Copy the material that follows word for word and omit its pictures.

START RECORDED DATA

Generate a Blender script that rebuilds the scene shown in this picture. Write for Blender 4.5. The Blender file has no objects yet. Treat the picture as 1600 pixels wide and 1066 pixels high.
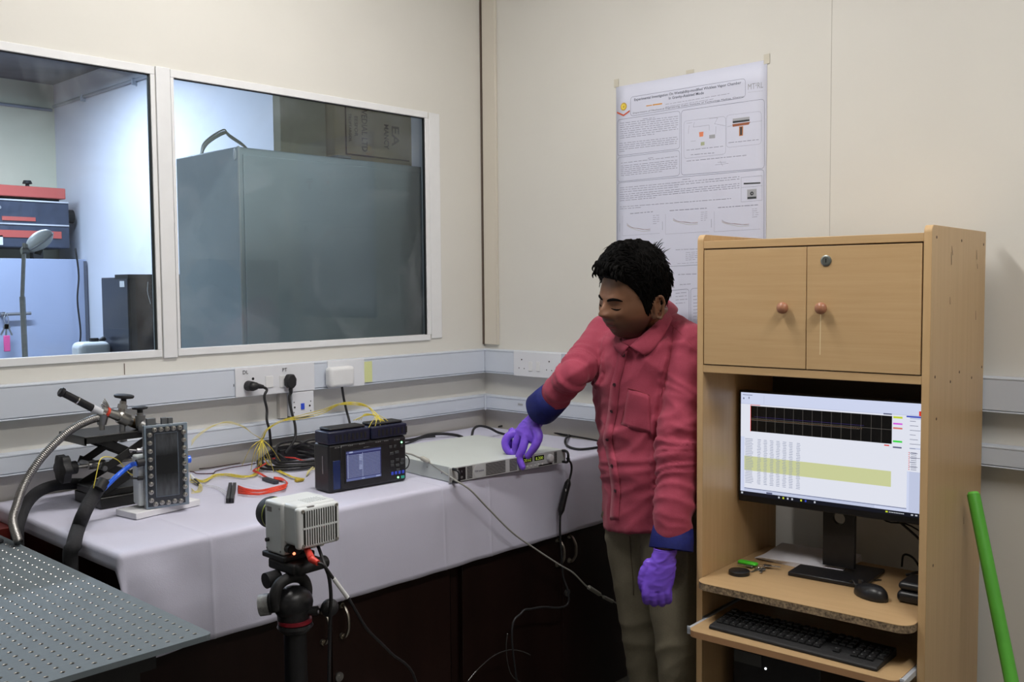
import bpy, bmesh, math, random
import numpy as np
from math import sin, cos, pi, radians, sqrt
from mathutils import Vector, Matrix, noise
from mathutils.bvhtree import BVHTree

S = bpy.context.scene
COL = S.collection
random.seed(7)

# ------------------------------------------------------------------ camera, lights, exposure
CAM = Vector((-2.784, -2.760, 1.50))
YAW, PITCH, ROLL, FPX = radians(43.1433), radians(3.3142), radians(-0.4614), 1513.17
_F = Vector((cos(YAW)*cos(PITCH), sin(YAW)*cos(PITCH), -sin(PITCH)))
_R0 = Vector((sin(YAW), -cos(YAW), 0.0))
_U0 = _R0.cross(_F)
CR = _R0*cos(ROLL) + _U0*sin(ROLL)
CU = -_R0*sin(ROLL) + _U0*cos(ROLL)
cam_data = bpy.data.cameras.new('camera')
cam_data.sensor_width = 36.0
cam_data.lens = FPX/1600*36.0
cam_data.clip_start = 0.02
cam = bpy.data.objects.new('camera', cam_data)
COL.objects.link(cam)
cam.matrix_world = Matrix(((CR.x, CU.x, -_F.x, CAM.x), (CR.y, CU.y, -_F.y, CAM.y), (CR.z, CU.z, -_F.z, CAM.z), (0, 0, 0, 1)))
S.camera = cam
cam_data.dof.use_dof = False

S.view_settings.view_transform = 'Standard'
S.view_settings.look = 'None'
S.view_settings.gamma = 1.0
S.view_settings.use_curve_mapping = False
S.view_settings.exposure = -0.06

w = bpy.data.worlds.new('world')
S.world = w
w.use_nodes = True
w.node_tree.nodes['Background'].inputs[0].default_value = (0.5, 0.55, 0.6, 1)
w.node_tree.nodes['Background'].inputs[1].default_value = 0.02

def area_light(name, loc, sx, sy, power, color, target=None):
    l = bpy.data.lights.new(name, 'AREA')
    l.shape = 'RECTANGLE'; l.size = sx; l.size_y = sy
    l.energy = power; l.color = color
    o = bpy.data.objects.new(name, l)
    o.location = loc
    if target is not None:
        o.rotation_euler = (Vector(target)-Vector(loc)).to_track_quat('-Z', 'Y').to_euler()
    COL.objects.link(o)
    return o
# room 1: two bare tubes on the ceiling (L_MAIN, L_BACK: emissive tubes in the fixtures built below); room 2: brighter cool tubes
L_MAIN = ((-1.35, -1.02, 2.86), 53.0, (1.0, 0.965, 0.93))
L_BACK = ((-1.40, -2.75, 2.86), 27.0, (1.0, 0.965, 0.93))
L_LAB = ((-1.15, 2.70, 2.80), 1.2, 0.10, 98.0, (0.70, 0.79, 1.0))
L_LAB2 = ((-2.6, 1.6, 2.80), 1.2, 0.10, 26.0, (0.76, 0.87, 1.0))
for n_, L_ in (('tube_glow', (L_MAIN[0], 1.2, 0.10, 22.0, L_MAIN[2])), ('tube_glow_rear', (L_BACK[0], 1.2, 0.10, 28.0, L_BACK[2])), ('tube_glow_lab', L_LAB), ('tube_glow_lab_left', L_LAB2)):
    area_light(n_, L_[0], L_[1], L_[2], L_[3], L_[4])

# ------------------------------------------------------------------ measuring helpers
def ray(px, py):
    return (_F*FPX + CR*(px-800) - CU*(py-533)).normalized()
def on(px, py, ax, v):
    d = ray(px, py); t = (v-CAM[ax])/d[ax]
    return CAM + d*t
def at(px, py, dep):
    return CAM + (_F + CR*((px-800)/FPX) - CU*((py-533)/FPX))*dep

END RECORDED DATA

__OUTPUT OF THE EXERCISE__
Generate a Blender script that rebuilds the scene shown in this picture. Write for Blender 4.5. The Blender file has no objects yet. Treat the picture as 1600 pixels wide and 1066 pixels high.
import bpy, bmesh, math, random
import numpy as np
from math import sin, cos, pi, radians, sqrt
from mathutils import Vector, Matrix, noise
from mathutils.bvhtree import BVHTree

S = bpy.context.scene
COL = S.collection
random.seed(7)

# ------------------------------------------------------------------ camera, lights, exposure
CAM = Vector((-2.784, -2.760, 1.50))
YAW, PITCH, ROLL, FPX = radians(43.1433), radians(3.3142), radians(-0.4614), 1513.17
_F = Vector((cos(YAW)*cos(PITCH), sin(YAW)*cos(PITCH), -sin(PITCH)))
_R0 = Vector((sin(YAW), -cos(YAW), 0.0))
_U0 = _R0.cross(_F)
CR = _R0*cos(ROLL) + _U0*sin(ROLL)
CU = -_R0*sin(ROLL) + _U0*cos(ROLL)
cam_data = bpy.data.cameras.new('camera')
cam_data.sensor_width = 36.0
cam_data.lens = FPX/1600*36.0
cam_data.clip_start = 0.02
cam = bpy.data.objects.new('camera', cam_data)
COL.objects.link(cam)
cam.matrix_world = Matrix(((CR.x, CU.x, -_F.x, CAM.x), (CR.y, CU.y, -_F.y, CAM.y), (CR.z, CU.z, -_F.z, CAM.z), (0, 0, 0, 1)))
S.camera = cam
cam_data.dof.use_dof = False

S.view_settings.view_transform = 'Standard'
S.view_settings.look = 'None'
S.view_settings.gamma = 1.0
S.view_settings.use_curve_mapping = False
S.view_settings.exposure = -0.06

w = bpy.data.worlds.new('world')
S.world = w
w.use_nodes = True
w.node_tree.nodes['Background'].inputs[0].default_value = (0.5, 0.55, 0.6, 1)
w.node_tree.nodes['Background'].inputs[1].default_value = 0.02

def area_light(name, loc, sx, sy, power, color, target=None):
    l = bpy.data.lights.new(name, 'AREA')
    l.shape = 'RECTANGLE'; l.size = sx; l.size_y = sy
    l.energy = power; l.color = color
    o = bpy.data.objects.new(name, l)
    o.location = loc
    if target is not None:
        o.rotation_euler = (Vector(target)-Vector(loc)).to_track_quat('-Z', 'Y').to_euler()
    COL.objects.link(o)
    return o
# room 1: two bare tubes on the ceiling (L_MAIN, L_BACK: emissive tubes in the fixtures built below); room 2: brighter cool tubes
L_MAIN = ((-1.35, -1.02, 2.86), 53.0, (1.0, 0.965, 0.93))
L_BACK = ((-1.40, -2.75, 2.86), 27.0, (1.0, 0.965, 0.93))
L_LAB = ((-1.15, 2.70, 2.80), 1.2, 0.10, 98.0, (0.70, 0.79, 1.0))
L_LAB2 = ((-2.6, 1.6, 2.80), 1.2, 0.10, 26.0, (0.76, 0.87, 1.0))
for n_, L_ in (('tube_glow', (L_MAIN[0], 1.2, 0.10, 22.0, L_MAIN[2])), ('tube_glow_rear', (L_BACK[0], 1.2, 0.10, 28.0, L_BACK[2])), ('tube_glow_lab', L_LAB), ('tube_glow_lab_left', L_LAB2)):
    area_light(n_, L_[0], L_[1], L_[2], L_[3], L_[4])

# ------------------------------------------------------------------ measuring helpers
def ray(px, py):
    return (_F*FPX + CR*(px-800) - CU*(py-533)).normalized()
def on(px, py, ax, v):
    d = ray(px, py); t = (v-CAM[ax])/d[ax]
    return CAM + d*t
def at(px, py, dep):
    return CAM + (_F + CR*((px-800)/FPX) - CU*((py-533)/FPX))*dep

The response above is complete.